Likewise, the TS itself, in its order of 10 January 2018, refused to refer the matter to the ECJ for a preliminary ruling, stating that the IVPEE did not present problems of adjustment with the legal system of the European Union.

However, the TSJCV argued its approach to the question referred for a preliminary ruling that the TS, in rejecting it, did not state the reasons for its decision and that, in a previous order, the TS itself had fully challenged the environmental purpose of the tax. 

Therefore, since the TSJCV had doubts as to the conformity of the IVPEE with Community law, even if the High Court had not done so, it has referred a question to the ECJ for a preliminary ruling, questioning the following aspects of the tax:

  • Whether the IVPEE turns out to be an indirect tax, with no specific purpose and with an exclusive will to collect, even though national law has configured it as a tax of a direct nature.
  • Whether the tax is essentially for the purpose of collection, despite its classification as an environmental tax.
  • If the IVPEE opposes the principle of free competition and promotion of renewable energy, by giving the same treatment to energy from renewable and non-renewable sources.
  • If the IVPEE distorts the Spanish electricity market by harming national electricity producers.

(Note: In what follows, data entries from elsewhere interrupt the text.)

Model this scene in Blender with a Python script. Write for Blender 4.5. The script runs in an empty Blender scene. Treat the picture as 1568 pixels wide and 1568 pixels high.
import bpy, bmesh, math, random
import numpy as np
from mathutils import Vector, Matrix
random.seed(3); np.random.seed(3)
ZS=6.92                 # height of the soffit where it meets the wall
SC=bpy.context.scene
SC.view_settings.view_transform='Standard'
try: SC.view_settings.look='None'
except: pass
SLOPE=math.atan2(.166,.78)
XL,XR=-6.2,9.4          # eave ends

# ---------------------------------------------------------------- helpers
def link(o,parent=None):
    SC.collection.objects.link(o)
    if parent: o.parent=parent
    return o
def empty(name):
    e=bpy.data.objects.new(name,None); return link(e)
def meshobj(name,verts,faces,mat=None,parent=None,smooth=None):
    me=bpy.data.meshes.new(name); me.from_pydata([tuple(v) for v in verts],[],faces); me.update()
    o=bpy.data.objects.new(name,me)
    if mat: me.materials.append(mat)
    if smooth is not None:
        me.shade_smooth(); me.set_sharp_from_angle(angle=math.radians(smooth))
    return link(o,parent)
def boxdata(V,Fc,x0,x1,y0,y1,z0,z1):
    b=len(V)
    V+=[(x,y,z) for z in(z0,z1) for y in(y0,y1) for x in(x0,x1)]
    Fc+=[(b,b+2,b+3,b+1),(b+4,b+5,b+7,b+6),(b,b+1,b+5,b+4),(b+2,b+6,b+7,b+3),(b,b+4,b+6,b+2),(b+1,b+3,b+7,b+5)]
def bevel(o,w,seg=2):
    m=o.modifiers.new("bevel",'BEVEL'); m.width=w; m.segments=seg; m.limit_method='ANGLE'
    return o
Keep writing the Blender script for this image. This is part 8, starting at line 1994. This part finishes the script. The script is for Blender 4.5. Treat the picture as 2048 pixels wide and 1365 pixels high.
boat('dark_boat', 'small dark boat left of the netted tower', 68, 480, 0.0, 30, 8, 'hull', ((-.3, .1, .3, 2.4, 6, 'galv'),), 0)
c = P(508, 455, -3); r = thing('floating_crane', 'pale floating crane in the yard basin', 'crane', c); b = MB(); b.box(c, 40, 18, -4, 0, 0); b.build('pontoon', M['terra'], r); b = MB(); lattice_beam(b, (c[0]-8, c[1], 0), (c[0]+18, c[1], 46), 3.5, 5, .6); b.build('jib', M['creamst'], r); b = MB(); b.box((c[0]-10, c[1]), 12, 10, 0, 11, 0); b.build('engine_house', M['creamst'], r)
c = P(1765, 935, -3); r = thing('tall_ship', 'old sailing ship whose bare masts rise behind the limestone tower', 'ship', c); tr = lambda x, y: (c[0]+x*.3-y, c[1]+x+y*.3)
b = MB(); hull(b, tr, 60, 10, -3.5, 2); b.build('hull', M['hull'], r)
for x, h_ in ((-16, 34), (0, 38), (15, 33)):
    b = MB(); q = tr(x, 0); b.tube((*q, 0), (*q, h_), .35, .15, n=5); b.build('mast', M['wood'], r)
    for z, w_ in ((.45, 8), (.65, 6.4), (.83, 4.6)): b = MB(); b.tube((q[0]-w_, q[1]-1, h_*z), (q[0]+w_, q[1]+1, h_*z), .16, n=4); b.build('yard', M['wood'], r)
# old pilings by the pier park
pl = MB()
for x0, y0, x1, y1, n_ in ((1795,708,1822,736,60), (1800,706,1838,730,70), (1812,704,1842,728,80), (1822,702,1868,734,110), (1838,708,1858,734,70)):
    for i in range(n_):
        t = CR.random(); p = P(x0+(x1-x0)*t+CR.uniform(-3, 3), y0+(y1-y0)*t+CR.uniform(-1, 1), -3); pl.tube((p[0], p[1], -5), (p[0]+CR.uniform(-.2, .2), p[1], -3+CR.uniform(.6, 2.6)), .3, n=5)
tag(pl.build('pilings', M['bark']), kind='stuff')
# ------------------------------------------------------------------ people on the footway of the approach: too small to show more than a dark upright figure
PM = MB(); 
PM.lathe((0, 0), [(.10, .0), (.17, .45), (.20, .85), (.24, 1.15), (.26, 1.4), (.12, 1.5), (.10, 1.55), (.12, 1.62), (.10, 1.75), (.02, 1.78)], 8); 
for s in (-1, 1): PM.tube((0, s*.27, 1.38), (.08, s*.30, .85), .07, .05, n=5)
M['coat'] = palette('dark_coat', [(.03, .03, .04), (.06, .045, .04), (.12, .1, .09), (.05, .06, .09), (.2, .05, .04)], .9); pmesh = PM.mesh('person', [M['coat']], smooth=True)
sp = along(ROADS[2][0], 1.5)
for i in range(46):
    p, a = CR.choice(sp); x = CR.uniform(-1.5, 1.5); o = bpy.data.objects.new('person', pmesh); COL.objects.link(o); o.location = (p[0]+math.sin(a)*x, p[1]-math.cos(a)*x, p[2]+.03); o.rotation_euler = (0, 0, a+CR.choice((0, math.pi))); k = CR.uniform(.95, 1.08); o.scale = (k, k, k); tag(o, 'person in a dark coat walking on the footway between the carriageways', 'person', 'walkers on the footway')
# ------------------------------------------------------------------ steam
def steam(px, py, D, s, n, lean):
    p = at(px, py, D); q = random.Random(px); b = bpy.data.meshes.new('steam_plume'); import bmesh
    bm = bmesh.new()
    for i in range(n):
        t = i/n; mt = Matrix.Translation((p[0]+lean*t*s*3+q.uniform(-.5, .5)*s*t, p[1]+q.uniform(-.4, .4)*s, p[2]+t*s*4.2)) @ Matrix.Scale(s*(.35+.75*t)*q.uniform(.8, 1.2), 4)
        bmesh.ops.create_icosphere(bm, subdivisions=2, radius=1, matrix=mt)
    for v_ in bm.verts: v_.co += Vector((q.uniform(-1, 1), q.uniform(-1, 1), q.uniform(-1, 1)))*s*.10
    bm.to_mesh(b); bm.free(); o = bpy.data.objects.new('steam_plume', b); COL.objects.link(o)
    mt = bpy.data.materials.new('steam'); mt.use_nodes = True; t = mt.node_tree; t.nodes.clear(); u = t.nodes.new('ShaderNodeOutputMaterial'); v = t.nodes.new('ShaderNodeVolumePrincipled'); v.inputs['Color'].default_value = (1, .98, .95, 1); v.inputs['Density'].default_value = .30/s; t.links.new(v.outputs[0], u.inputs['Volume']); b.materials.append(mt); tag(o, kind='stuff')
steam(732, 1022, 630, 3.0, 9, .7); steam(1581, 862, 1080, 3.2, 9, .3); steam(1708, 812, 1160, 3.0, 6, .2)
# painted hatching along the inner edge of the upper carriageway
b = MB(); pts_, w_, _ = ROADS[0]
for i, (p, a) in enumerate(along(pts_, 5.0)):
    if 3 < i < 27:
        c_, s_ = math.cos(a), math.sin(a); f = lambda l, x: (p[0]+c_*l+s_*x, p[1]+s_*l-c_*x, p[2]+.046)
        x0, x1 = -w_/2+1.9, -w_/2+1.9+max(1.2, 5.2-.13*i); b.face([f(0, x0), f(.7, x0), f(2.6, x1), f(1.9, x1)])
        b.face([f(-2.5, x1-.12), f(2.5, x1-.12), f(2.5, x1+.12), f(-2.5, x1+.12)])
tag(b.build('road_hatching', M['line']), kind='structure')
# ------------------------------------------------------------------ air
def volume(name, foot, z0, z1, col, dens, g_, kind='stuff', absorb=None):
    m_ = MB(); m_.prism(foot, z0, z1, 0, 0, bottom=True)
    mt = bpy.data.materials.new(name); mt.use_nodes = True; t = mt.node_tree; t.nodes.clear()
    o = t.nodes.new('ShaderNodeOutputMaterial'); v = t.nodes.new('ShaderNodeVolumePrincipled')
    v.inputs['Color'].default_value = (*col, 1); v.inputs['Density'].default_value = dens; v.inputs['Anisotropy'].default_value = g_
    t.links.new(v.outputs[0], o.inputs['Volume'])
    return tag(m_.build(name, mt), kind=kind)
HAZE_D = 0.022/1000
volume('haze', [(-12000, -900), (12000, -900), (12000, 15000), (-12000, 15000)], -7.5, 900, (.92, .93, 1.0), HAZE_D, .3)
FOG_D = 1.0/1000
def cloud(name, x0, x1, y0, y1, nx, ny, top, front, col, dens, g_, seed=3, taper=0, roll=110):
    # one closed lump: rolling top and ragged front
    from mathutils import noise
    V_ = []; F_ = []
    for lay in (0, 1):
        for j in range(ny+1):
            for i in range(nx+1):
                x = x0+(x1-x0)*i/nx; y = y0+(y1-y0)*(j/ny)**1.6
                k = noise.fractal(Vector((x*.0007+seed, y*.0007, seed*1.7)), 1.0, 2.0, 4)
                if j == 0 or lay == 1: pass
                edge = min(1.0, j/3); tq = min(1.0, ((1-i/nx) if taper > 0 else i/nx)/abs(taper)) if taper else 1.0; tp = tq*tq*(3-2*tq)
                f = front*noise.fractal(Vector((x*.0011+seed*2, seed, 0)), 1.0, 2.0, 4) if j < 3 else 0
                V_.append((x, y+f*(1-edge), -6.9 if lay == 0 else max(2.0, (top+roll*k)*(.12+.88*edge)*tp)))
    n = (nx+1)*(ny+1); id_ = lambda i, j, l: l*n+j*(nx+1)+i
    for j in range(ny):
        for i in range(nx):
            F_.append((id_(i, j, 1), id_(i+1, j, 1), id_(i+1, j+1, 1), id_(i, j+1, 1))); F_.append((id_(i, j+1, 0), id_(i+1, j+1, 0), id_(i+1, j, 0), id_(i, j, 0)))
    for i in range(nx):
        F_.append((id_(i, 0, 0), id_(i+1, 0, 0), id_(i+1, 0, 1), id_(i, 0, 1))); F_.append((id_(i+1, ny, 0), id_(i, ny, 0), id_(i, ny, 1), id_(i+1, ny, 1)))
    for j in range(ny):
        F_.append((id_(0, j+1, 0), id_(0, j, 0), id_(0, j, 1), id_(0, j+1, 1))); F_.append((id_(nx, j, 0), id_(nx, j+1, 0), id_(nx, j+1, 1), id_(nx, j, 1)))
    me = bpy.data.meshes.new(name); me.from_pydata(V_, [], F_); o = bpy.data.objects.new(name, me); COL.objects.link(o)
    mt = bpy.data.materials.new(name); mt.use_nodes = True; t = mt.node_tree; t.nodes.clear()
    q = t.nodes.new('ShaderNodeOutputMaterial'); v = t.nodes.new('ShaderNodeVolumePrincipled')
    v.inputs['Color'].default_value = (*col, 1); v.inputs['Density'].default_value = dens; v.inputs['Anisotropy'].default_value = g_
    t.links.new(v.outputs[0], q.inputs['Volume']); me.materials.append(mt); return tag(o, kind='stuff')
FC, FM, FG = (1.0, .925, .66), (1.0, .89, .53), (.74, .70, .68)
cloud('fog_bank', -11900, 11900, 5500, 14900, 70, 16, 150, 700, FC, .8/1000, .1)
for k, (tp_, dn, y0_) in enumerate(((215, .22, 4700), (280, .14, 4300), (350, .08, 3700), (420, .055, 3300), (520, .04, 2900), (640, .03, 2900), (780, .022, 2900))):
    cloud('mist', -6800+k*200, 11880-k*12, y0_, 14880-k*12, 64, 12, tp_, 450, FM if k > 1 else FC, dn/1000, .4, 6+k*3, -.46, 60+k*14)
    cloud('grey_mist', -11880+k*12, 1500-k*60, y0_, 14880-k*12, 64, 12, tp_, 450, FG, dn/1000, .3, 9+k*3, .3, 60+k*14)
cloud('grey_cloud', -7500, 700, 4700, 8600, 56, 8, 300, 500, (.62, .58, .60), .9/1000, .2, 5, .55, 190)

In short, the European Court of Justice is finally being given the opportunity to give its opinion on the conformity with European Union law of a tax which has been called into question on so many occasions. It is good news that the European Court can provide the necessary elements of interpretation to determine whether or not the tax conform with Community law in the end, an aspect that must be taken into account in the procedures carried out by the taxpayer in relation to the challenge of the IVPEE, and in those pending.